Bu eser hem Doğu vilayetlerinin bir tarihçesidir hem de yazarının fikir dünyasını yansıtmaktadır. Eserin pek çok yerinde yazarın yaşadığı dönemin siyasetine yön veren fikirleri ve bu fikirler karşısında yazarın kendi tutumunu yansıtan satırları görmek mümkündür.

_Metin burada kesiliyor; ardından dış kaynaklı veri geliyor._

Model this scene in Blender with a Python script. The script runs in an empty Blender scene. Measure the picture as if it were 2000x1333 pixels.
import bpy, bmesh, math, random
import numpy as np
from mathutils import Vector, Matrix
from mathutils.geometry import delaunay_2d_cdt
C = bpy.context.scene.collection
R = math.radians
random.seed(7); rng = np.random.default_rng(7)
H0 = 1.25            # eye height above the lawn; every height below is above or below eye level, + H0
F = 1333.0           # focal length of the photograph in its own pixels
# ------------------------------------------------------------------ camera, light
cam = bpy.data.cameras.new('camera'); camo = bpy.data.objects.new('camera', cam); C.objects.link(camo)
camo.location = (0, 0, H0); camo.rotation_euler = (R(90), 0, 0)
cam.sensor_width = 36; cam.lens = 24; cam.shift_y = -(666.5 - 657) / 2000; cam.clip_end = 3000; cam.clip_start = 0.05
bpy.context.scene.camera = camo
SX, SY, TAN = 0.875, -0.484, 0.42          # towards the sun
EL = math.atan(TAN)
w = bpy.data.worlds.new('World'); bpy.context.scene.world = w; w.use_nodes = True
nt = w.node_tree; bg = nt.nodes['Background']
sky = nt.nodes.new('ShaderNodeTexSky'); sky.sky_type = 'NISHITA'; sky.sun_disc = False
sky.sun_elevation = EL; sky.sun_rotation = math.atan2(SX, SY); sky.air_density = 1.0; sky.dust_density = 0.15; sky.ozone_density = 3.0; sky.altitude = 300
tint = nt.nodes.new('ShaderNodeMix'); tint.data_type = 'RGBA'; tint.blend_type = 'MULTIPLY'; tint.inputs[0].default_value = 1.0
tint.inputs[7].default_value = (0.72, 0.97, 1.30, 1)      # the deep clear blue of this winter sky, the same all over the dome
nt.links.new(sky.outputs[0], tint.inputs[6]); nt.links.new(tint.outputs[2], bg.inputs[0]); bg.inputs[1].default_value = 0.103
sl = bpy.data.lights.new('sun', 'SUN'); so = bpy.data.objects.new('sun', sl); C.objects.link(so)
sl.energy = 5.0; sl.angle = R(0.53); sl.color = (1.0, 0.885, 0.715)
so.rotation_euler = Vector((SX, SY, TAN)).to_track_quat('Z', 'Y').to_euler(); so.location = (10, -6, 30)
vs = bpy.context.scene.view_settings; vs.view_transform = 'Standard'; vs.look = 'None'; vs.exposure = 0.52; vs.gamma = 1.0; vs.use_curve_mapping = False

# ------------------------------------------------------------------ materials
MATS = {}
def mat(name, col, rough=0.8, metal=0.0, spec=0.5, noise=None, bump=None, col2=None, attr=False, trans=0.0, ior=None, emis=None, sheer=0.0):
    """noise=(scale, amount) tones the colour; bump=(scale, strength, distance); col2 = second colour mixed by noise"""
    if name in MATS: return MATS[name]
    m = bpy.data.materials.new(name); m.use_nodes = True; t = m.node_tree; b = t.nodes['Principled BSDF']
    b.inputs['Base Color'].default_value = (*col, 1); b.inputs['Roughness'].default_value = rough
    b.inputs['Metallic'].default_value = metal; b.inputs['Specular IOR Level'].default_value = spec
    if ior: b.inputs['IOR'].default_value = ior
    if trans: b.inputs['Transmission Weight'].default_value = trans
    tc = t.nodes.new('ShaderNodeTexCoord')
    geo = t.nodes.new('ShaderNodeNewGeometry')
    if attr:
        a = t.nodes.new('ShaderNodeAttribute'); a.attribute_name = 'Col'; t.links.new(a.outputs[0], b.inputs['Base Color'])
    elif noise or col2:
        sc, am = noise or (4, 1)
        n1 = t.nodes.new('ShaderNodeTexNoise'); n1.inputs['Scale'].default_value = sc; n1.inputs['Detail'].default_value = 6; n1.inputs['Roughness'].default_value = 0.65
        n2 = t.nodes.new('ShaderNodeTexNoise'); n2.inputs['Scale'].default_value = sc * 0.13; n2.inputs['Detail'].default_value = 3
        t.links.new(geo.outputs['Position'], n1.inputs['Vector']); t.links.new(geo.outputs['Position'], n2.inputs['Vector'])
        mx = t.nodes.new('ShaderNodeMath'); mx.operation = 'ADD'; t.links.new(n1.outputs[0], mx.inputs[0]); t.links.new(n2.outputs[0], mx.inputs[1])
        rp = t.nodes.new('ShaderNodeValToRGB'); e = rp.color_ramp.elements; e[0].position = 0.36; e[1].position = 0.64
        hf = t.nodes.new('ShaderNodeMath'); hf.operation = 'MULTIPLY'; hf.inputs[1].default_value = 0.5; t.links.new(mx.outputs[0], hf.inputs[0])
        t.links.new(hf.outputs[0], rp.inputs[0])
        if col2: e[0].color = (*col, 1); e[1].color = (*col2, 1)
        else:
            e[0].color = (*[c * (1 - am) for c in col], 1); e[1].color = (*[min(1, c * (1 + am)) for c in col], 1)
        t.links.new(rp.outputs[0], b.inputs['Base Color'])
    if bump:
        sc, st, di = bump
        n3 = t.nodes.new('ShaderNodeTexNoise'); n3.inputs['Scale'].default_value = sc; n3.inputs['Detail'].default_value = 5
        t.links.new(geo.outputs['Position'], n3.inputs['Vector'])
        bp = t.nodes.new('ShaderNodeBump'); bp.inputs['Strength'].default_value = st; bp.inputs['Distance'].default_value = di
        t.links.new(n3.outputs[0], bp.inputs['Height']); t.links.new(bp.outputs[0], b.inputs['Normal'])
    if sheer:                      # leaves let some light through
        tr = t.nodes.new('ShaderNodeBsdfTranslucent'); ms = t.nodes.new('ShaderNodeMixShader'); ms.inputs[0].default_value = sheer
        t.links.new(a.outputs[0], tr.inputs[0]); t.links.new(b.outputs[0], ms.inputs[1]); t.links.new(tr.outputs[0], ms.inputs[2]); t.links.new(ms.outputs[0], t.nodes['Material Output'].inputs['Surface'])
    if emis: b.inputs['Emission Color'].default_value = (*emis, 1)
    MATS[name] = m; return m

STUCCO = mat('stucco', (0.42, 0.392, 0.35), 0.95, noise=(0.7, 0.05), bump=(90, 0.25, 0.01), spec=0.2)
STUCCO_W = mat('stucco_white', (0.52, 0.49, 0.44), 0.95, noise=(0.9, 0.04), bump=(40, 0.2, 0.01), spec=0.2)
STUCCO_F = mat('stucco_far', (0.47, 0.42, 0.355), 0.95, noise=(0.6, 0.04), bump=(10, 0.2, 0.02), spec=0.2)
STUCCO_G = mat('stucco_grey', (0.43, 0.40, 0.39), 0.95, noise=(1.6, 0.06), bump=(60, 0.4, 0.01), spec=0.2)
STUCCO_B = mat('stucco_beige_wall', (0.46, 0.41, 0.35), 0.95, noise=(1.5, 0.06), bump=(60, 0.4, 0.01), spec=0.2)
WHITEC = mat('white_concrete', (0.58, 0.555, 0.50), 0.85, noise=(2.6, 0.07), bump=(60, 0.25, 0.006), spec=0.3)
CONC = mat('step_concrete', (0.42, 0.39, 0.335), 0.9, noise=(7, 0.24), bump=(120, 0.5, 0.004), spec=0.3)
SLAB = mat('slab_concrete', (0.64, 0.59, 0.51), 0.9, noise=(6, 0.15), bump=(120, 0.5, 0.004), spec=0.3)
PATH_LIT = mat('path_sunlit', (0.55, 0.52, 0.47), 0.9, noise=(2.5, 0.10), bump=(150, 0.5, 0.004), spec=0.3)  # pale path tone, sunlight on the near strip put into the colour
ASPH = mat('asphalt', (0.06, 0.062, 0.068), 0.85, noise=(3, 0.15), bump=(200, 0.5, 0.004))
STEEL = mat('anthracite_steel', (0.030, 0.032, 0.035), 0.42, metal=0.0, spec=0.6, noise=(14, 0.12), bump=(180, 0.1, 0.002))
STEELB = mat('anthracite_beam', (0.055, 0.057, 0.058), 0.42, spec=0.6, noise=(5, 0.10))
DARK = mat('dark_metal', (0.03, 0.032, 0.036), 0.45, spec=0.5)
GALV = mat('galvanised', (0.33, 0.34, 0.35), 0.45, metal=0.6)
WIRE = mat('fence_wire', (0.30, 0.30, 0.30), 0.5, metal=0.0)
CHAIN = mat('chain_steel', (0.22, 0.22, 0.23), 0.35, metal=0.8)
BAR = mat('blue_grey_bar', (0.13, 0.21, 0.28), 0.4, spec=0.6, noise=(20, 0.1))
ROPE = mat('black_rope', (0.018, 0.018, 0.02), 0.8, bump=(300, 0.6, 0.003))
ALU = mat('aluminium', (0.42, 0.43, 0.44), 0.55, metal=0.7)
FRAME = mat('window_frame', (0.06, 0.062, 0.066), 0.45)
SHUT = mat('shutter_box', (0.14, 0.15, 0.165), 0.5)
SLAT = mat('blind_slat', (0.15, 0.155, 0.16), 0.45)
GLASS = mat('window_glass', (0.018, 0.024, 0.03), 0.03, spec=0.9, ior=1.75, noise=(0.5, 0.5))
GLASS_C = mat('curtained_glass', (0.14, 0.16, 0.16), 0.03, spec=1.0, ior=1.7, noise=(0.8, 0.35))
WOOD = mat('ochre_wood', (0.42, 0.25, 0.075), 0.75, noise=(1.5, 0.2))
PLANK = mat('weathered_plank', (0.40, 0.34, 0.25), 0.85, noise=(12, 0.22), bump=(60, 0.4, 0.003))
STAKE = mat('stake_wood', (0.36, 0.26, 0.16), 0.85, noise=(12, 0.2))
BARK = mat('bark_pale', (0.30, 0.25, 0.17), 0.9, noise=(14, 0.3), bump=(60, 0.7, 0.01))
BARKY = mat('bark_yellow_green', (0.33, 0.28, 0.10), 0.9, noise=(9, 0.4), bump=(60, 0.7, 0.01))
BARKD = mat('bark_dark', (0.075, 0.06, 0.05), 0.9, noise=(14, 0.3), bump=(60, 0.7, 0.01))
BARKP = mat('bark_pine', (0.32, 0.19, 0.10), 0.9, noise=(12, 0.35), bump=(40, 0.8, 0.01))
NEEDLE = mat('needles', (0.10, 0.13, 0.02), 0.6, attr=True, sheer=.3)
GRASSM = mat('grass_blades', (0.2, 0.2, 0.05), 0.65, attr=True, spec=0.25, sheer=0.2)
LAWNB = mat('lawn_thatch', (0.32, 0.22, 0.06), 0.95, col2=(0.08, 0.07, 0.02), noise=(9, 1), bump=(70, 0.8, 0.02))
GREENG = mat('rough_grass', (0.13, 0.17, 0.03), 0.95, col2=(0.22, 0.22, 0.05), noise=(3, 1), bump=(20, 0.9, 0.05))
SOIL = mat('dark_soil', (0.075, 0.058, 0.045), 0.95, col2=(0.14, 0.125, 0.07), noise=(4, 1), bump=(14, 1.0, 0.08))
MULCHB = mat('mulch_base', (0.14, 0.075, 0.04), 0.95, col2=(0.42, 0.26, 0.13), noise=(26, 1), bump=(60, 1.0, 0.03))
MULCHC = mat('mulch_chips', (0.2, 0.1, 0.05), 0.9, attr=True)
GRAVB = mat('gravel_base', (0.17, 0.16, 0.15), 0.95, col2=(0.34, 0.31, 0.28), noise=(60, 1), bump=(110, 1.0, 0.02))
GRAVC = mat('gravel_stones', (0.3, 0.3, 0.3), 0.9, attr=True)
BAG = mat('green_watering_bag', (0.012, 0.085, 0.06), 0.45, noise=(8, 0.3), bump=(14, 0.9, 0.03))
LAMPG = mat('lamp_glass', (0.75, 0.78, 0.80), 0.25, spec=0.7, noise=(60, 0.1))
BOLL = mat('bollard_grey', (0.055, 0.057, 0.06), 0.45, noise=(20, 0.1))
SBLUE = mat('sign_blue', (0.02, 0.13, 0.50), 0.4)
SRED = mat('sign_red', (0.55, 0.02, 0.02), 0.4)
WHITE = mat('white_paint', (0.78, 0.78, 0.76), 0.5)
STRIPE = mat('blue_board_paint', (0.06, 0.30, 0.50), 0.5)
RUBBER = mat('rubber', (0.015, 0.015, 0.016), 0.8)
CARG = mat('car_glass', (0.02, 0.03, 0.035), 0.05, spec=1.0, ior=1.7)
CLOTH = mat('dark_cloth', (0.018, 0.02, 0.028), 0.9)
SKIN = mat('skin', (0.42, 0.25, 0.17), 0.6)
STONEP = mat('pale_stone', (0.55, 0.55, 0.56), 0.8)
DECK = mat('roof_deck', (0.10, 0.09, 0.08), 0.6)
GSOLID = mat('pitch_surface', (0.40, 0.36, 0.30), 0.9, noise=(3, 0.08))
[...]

Yazar bu eserde vatan sevgisi ve Osmanlı'ya bağlılığın gerekliliğini ve önemini dini/islâmi motif ve hikayelerle süsleyerek vermiştir. Bu noktadan bakıldığında dönemin baskın fikir akımlarından olan Osmanlıcılık fikrinin samimi bir tarafdarı ve müdafii olduğu görülmektedir. Bu fikrin gereği olarak Osmanlı Devleti topraklarında yaşayan değişik din ve milletlere mensup halkın vatan ortaklığı ve Osmanlı olma bilinci ile birlikteliğini devam ettirebileceğine inanmıştır. Bunun başarılabilmesi açısından Meşrutiyetin önemini vurgulamıştır.
Yazar İttihat ve Terakki iktidarını kıyasıya eleştirmiştir. Eleştirilerinin başında bu iktidarın Osmanlı Devleti'ni Birinci Dünya Savaşı'na sürüklemesi ve Ermeni meselesi gelmektedir. Her iki meselede de İttihatçıların kararlarını ve tutumlarını yanlış bularak onları kıyasıya eleştirmektedir. O dönem için ileri sürülen Vilâyât-ı Sitte'de bir Ermeni devleti kurma fikrinin yanlışlığını ve bunun mümkün olamayacağını tarihî bilgiler ve istatistikî verilerle ortaya koymuştur.
Bu eser tarih sosyoloji edebiyat gibi birçok sosyal bilimler sahasına ilgi duyanlar için de kaynak olarak kullanılabilecek bir eserdir.